Kara Frame is a video producer and director for NPR Music's Tiny Desk Concerts series. To sum up what she loves most about working on the iconic series, she says, "We put joy into the world." In addition to this work, she manages the NPR Music Instagram account. Prior to her work on the music team, she crafted stories about housing segregation in Baltimore, Md., motherhood in a refugee camp in Lesbos, Greece, and food deserts in Washington, D.C.

Frame's personal projects have focused primarily on veterans and PTSD. In 2016, her short documentary I Will Go Back Tonight was awarded first place for long-form multimedia at the NPPA Northern Short Course.

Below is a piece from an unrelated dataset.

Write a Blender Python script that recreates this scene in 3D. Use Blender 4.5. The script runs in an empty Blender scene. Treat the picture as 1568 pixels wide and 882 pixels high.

In her free time, Frame volunteers with Women Photojournalists of Washington (WPOW), a 501c3 nonprofit dedicated to educating the public about the role of women in visual journalism and fostering their professional success. She organizes the annual WPOW portfolio review and seminar, an event that invites visual journalists of all career levels to share their work with some of the world's top editors from organizations such as NPR, National Geographic, Washington Post, The New York Times, Vox, Smithsonian Magazine, among many others.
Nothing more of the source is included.